Excavation work at Gloucester's City Campus uncovers a new archaeological discovery

The remains of an 18th century church have been uncovered for the first time by archaeologists working on the University of Gloucestershire's new city campus.

By Chloe Gorman  |  Published
The team working on the site of the University of Gloucester's new City Campus have made the new archaeological discovery.

Archaeologists excavating the site of the University of Gloucestershire's new City Campus have uncovered the remains of St Aldate's Church, which dates back to around 1750. 

The team from Cotswold Archaeology, which was commissioned by the university, uncovered an eight-metre stretch of the post-medieval church's external wall and porch during excavation works on the site of the former Debenhams building in the city centre.

The church is thought to have been named after the Bishop of Gloucester who died in battle in 577. Historians believe the building replaced a medieval church of the same name which pre-dated the Norman Conquest, but was demolished in the mid-17th century after being damaged during the English Civil War.

Other notable finds from the site include 12 burials, many of which are associated with the former medieval church, along with the remains of Roman buildings, mosaics and a Roman street just below the basement floor level.

Cliff Bateman, who has worked for Cotswold Archaeology since 1990 and is the senior project officer at the City Campus site, said: 'The footing we have discovered is only 20cm to 30cm below the current ground surface and it has survived very well.  

'It’s an interesting discovery in that, although the post-medieval St Aldate’s Church was built in the mid-18th century, photographs taken in later years very clearly show that it was a brick church, almost neoclassical in its design. 

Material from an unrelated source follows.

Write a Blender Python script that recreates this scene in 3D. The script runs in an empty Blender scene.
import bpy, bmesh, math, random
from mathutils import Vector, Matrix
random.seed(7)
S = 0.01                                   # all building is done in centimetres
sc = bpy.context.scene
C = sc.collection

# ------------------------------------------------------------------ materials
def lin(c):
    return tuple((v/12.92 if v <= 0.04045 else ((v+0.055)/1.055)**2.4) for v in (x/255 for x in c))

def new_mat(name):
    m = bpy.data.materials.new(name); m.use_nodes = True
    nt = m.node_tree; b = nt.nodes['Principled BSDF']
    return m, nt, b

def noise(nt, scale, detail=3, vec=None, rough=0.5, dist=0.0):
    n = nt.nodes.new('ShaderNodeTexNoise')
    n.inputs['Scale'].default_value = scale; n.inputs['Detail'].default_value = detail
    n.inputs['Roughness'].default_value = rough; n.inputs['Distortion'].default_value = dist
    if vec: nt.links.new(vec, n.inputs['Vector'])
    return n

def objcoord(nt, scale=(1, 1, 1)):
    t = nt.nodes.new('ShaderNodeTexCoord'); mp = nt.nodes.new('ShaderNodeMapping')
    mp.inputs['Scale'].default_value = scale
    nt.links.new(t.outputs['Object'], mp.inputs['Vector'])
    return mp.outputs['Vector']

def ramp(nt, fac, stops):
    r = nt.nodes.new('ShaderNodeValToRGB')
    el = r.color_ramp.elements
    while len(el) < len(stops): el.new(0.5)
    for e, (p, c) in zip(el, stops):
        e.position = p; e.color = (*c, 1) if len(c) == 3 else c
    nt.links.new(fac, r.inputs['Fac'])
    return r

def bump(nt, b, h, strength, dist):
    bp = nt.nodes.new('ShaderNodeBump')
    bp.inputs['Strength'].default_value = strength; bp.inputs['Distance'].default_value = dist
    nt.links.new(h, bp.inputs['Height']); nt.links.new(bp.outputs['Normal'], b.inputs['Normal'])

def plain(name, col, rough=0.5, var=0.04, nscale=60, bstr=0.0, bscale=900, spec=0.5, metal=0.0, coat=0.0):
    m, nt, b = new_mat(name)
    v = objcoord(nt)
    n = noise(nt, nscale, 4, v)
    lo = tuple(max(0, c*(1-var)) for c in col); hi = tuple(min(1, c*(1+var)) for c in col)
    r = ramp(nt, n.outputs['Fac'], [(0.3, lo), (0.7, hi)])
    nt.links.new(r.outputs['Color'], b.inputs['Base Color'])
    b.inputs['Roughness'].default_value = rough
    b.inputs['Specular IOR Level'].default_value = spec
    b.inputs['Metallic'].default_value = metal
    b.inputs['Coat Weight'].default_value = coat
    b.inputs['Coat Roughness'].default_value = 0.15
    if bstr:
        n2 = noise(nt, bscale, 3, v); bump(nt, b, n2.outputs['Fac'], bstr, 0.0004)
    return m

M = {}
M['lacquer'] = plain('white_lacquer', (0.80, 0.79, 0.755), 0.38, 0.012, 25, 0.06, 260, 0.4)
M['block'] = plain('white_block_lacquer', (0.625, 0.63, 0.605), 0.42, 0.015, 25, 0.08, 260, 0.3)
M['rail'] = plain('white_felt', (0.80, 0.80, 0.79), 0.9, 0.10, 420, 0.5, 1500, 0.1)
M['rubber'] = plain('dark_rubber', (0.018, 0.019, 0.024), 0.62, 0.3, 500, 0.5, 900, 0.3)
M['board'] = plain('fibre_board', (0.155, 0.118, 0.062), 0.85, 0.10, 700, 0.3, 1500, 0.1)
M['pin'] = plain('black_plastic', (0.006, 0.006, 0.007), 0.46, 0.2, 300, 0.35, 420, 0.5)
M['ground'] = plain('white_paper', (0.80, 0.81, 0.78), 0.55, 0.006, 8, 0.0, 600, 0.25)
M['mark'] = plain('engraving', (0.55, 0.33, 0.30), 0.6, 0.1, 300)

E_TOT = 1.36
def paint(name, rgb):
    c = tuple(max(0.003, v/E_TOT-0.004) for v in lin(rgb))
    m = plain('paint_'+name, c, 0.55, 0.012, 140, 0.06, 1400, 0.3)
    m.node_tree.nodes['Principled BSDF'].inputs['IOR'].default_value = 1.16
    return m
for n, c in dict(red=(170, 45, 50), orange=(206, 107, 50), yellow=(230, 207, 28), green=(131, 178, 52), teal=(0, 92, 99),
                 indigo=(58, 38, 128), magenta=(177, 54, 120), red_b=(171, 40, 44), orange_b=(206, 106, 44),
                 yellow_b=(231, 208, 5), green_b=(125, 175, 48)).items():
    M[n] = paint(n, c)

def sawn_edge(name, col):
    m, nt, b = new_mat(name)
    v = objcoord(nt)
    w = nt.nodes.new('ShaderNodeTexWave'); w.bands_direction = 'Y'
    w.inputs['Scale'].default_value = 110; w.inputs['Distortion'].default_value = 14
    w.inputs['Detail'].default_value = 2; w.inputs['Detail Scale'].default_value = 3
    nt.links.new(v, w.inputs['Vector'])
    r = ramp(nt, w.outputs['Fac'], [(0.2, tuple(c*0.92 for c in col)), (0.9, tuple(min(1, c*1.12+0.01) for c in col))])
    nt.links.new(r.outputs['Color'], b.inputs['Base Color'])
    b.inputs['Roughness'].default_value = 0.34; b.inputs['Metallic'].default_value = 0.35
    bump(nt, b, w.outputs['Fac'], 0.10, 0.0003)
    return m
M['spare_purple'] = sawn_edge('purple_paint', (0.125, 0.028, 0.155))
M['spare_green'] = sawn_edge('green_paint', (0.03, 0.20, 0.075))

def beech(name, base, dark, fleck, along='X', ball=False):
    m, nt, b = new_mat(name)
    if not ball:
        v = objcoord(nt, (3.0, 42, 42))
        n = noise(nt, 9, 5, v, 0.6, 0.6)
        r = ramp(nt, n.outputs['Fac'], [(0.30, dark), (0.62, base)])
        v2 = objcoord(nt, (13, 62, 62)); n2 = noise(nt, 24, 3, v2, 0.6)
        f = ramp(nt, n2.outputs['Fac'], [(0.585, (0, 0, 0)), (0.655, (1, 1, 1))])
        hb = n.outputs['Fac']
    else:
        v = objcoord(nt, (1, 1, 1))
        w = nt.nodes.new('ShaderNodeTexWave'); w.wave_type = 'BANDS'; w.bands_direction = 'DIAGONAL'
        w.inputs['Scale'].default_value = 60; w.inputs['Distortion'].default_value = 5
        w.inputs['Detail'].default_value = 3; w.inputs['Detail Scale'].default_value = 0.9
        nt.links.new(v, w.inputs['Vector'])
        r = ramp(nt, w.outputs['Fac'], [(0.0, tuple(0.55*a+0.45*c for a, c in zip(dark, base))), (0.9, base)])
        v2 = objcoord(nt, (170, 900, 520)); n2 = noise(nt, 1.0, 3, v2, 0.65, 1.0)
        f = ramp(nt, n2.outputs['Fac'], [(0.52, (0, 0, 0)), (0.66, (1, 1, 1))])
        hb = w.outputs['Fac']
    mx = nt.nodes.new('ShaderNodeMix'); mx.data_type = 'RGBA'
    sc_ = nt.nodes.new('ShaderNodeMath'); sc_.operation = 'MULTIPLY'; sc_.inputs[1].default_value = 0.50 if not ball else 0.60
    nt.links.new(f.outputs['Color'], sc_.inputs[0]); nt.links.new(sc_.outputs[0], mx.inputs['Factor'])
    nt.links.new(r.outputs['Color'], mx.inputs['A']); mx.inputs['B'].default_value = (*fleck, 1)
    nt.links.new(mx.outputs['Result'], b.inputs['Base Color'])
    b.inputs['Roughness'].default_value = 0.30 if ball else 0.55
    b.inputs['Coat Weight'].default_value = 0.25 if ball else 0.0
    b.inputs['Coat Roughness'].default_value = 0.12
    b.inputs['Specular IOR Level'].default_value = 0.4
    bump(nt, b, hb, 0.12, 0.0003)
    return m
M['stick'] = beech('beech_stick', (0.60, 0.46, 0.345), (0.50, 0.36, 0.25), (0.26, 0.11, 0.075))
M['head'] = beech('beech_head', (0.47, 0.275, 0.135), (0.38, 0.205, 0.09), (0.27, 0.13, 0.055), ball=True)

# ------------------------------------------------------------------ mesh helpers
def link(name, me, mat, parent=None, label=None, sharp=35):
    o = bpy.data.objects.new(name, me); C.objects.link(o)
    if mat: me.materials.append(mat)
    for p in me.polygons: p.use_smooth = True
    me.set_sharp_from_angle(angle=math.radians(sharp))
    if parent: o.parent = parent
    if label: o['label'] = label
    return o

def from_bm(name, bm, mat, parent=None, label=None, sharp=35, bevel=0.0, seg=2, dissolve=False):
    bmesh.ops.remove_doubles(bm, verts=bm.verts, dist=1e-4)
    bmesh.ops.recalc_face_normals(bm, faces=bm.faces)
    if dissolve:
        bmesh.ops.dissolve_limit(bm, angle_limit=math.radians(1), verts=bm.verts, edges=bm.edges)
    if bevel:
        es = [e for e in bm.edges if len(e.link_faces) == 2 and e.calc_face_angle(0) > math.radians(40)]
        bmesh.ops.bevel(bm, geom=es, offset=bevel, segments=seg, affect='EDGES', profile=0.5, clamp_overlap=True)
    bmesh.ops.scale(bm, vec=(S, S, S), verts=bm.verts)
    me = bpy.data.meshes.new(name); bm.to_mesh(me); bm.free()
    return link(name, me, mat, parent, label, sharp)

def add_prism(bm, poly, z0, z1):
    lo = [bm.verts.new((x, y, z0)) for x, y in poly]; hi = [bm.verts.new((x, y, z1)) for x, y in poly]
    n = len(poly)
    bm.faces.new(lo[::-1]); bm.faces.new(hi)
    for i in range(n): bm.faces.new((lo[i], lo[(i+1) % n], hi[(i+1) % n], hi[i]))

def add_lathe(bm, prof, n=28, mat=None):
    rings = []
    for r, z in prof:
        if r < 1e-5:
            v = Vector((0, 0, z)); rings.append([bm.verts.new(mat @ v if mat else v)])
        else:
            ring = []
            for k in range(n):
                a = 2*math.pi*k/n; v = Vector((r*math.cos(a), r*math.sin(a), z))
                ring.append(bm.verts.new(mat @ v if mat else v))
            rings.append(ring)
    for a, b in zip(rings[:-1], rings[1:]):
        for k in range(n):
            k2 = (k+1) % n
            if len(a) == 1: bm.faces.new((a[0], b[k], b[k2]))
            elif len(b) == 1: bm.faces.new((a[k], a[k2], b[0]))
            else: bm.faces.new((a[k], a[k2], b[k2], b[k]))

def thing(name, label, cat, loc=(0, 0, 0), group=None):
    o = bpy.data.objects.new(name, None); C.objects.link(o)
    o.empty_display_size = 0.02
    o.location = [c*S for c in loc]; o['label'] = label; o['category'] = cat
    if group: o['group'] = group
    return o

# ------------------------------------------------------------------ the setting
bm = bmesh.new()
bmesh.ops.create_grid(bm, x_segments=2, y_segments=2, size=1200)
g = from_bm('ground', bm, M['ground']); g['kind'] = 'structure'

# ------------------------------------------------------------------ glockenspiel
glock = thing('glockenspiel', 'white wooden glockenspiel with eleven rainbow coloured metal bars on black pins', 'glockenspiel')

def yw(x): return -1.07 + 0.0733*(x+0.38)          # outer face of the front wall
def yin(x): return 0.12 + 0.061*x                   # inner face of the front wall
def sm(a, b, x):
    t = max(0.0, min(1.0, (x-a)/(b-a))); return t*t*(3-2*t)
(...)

'The footing is made up entirely of very well-dressed limestone blocks, some of which I presume may have come from the earlier medieval church and possibly from the nearby Roman and medieval defensive town wall that was razed after the Civil War. 

'We don’t know the location of the site of the medieval church yet because we can’t be certain that the mid-18th century church, which was demolished in 1960, used the footprint of its predecessor. 

'The discovery of the mid-18th century church is extremely interesting itself, because it will enable us to start determining the whereabouts of the church burial ground. 

'But it would take our work up to a whole new level if discovering part of the mid-18th century church led to us finding the location of the medieval church. There is a chance we might find the location of the medieval church when we carry out work further into the site.

'The site as a whole has the potential to increase public knowledge of the Roman, medieval and post-medieval development of this part of Gloucester.'

Bateman, who was born and bred in Gloucester, said the city is one of the UK's most pre-eminent locations for archaeological research: 'Gloucester is such a significant place in terms of archaeological study — it’s unbelievable. 

'Underneath where we’ve found the 18th century church and medieval and post-medieval burials, there will be Roman buildings in situ. Every time we work in Gloucester, we make new discoveries — it’s a massively important place.'

The works are an essential part of the planning process as work gets underway to transform the building into the university's modern new campus, which will also be home to a new Health and Wellbeing Centre and the new Gloucester Library. 

Excavation is ongoing between Eastgate Street and Northgate Street, which would historically have been the north-east quadrant of Roman Gloucester.